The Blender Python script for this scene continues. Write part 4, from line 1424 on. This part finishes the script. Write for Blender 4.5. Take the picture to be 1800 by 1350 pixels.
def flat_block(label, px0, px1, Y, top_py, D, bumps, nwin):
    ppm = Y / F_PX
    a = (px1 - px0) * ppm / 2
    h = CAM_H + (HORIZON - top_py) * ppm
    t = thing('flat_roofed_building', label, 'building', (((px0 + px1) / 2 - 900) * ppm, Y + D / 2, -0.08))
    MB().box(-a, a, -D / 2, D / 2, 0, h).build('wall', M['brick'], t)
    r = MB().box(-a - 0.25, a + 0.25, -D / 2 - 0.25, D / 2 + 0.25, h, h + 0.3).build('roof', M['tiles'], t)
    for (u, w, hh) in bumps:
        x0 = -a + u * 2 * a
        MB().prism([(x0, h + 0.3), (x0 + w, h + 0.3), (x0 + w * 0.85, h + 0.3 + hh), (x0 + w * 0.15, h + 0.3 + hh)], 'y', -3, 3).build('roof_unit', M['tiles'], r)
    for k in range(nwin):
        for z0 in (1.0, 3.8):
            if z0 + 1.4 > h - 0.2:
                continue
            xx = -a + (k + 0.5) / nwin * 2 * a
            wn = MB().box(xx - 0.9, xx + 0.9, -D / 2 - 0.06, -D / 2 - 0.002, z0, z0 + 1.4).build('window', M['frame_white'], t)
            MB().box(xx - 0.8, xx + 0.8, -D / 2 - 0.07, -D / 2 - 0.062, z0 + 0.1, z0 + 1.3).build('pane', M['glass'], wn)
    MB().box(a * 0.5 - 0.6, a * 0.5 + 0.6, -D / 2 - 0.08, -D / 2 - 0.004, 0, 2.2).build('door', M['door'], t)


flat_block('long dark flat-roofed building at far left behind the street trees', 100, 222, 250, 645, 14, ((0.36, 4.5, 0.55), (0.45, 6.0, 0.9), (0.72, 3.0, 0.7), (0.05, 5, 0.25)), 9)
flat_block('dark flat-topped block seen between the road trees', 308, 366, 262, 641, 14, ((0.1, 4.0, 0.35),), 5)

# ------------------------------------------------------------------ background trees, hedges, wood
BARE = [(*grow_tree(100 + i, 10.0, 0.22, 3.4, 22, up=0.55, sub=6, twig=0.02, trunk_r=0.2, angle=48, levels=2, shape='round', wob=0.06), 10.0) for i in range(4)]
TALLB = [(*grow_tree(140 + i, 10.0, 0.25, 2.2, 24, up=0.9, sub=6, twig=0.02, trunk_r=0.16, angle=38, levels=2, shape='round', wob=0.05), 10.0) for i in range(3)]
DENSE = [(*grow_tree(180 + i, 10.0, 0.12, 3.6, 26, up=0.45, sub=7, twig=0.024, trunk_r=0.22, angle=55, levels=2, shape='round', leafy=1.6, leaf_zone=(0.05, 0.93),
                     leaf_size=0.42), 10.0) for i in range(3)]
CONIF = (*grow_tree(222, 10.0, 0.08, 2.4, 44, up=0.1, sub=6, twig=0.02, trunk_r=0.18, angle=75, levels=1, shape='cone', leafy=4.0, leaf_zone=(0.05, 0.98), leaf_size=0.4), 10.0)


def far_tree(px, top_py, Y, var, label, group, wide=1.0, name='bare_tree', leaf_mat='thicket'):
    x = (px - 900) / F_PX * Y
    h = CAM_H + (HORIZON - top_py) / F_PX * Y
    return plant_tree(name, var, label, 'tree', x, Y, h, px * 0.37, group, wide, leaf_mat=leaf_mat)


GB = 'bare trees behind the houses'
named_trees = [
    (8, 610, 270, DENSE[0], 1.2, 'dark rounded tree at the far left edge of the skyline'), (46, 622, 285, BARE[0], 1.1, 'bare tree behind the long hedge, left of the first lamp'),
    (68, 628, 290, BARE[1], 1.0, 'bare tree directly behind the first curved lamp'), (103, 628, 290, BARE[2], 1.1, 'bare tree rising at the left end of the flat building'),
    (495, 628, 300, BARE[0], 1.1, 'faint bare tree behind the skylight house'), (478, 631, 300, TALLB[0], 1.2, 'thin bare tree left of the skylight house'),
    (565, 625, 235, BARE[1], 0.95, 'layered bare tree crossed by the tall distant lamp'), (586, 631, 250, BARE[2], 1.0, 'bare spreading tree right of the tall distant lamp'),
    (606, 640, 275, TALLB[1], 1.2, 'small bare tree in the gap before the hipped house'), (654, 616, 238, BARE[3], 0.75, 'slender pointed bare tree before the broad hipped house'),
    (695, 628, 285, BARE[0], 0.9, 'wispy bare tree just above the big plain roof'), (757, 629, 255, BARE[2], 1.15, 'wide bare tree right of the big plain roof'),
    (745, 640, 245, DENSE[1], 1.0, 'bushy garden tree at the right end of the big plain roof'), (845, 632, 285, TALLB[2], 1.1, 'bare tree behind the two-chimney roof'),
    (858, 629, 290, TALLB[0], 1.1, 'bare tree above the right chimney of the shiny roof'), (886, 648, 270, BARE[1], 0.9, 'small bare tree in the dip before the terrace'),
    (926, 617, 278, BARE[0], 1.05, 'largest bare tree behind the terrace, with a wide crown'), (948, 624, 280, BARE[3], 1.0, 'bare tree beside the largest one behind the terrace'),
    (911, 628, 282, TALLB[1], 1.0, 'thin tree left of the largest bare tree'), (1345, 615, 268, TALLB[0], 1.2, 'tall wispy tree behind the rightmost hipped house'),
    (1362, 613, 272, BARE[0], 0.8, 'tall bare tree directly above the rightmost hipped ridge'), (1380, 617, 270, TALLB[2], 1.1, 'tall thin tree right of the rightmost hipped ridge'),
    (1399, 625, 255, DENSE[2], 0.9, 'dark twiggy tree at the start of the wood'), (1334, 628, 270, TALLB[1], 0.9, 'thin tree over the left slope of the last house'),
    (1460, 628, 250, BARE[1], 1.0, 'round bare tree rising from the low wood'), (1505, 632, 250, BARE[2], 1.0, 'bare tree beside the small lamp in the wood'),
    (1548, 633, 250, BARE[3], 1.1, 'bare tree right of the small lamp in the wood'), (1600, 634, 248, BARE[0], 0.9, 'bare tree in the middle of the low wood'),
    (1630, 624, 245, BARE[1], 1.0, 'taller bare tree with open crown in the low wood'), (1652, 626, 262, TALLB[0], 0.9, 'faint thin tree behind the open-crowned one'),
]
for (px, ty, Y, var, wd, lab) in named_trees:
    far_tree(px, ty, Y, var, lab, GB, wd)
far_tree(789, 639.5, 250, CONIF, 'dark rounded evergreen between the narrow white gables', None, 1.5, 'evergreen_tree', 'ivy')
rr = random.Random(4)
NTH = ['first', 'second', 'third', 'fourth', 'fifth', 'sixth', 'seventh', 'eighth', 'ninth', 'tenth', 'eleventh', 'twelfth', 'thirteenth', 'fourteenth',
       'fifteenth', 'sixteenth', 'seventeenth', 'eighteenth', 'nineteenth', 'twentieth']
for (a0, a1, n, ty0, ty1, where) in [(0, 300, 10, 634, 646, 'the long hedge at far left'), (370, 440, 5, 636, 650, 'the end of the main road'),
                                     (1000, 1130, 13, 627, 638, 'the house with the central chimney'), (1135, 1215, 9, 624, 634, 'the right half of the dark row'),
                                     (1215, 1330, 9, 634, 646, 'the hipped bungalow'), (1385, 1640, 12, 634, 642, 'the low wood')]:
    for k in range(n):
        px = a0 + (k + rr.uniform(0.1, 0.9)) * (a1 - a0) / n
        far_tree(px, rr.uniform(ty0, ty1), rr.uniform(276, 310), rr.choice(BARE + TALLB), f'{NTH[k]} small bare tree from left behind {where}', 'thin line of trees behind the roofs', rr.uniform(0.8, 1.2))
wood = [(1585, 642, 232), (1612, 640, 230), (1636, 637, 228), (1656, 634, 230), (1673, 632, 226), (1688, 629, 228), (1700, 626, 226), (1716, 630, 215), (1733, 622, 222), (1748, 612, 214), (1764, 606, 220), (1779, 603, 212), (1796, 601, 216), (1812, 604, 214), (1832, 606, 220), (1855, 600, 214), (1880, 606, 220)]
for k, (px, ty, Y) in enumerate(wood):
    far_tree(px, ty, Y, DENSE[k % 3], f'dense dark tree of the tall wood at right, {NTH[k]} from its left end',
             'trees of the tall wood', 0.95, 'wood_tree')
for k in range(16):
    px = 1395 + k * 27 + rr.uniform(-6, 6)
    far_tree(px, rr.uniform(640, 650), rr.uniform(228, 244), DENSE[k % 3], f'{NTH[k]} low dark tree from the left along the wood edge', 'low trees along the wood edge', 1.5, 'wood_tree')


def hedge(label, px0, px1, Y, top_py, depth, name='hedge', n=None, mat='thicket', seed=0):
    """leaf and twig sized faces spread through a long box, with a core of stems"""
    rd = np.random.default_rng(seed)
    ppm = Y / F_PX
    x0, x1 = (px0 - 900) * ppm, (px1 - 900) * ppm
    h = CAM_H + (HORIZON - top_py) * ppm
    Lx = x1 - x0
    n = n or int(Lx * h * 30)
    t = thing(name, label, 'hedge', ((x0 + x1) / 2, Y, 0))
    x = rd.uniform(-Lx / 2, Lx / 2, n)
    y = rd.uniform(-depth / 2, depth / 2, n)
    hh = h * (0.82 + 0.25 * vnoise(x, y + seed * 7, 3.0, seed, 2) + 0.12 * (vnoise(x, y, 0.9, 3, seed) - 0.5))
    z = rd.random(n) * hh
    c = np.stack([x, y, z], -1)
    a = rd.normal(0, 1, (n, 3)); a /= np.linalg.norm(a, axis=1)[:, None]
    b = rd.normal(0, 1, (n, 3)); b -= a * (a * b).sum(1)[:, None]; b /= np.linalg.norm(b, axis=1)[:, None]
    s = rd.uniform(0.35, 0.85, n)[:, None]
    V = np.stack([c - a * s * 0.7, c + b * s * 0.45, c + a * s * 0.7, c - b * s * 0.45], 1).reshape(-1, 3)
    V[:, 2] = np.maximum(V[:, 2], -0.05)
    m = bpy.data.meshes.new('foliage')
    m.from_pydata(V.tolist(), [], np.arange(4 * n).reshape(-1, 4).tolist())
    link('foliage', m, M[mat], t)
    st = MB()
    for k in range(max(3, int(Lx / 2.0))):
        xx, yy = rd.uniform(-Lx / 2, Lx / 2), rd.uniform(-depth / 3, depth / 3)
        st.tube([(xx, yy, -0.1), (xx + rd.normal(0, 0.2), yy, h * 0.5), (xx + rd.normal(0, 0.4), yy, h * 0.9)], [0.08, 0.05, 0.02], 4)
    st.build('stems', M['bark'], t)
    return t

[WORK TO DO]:
Exactly repeat the lines above, from the opening line through the one with "flat_block('dark flat-topped block", and include nothing else.

[IN RESPONSE]:
The Blender Python script for this scene continues. Write part 4, from line 1424 on. This part finishes the script. Write for Blender 4.5. Take the picture to be 1800 by 1350 pixels.
def flat_block(label, px0, px1, Y, top_py, D, bumps, nwin):
    ppm = Y / F_PX
    a = (px1 - px0) * ppm / 2
    h = CAM_H + (HORIZON - top_py) * ppm
    t = thing('flat_roofed_building', label, 'building', (((px0 + px1) / 2 - 900) * ppm, Y + D / 2, -0.08))
    MB().box(-a, a, -D / 2, D / 2, 0, h).build('wall', M['brick'], t)
    r = MB().box(-a - 0.25, a + 0.25, -D / 2 - 0.25, D / 2 + 0.25, h, h + 0.3).build('roof', M['tiles'], t)
    for (u, w, hh) in bumps:
        x0 = -a + u * 2 * a
        MB().prism([(x0, h + 0.3), (x0 + w, h + 0.3), (x0 + w * 0.85, h + 0.3 + hh), (x0 + w * 0.15, h + 0.3 + hh)], 'y', -3, 3).build('roof_unit', M['tiles'], r)
    for k in range(nwin):
        for z0 in (1.0, 3.8):
            if z0 + 1.4 > h - 0.2:
                continue
            xx = -a + (k + 0.5) / nwin * 2 * a
            wn = MB().box(xx - 0.9, xx + 0.9, -D / 2 - 0.06, -D / 2 - 0.002, z0, z0 + 1.4).build('window', M['frame_white'], t)
            MB().box(xx - 0.8, xx + 0.8, -D / 2 - 0.07, -D / 2 - 0.062, z0 + 0.1, z0 + 1.3).build('pane', M['glass'], wn)
    MB().box(a * 0.5 - 0.6, a * 0.5 + 0.6, -D / 2 - 0.08, -D / 2 - 0.004, 0, 2.2).build('door', M['door'], t)


flat_block('long dark flat-roofed building at far left behind the street trees', 100, 222, 250, 645, 14, ((0.36, 4.5, 0.55), (0.45, 6.0, 0.9), (0.72, 3.0, 0.7), (0.05, 5, 0.25)), 9)
flat_block('dark flat-topped block seen between the road trees', 308, 366, 262, 641, 14, ((0.1, 4.0, 0.35),), 5)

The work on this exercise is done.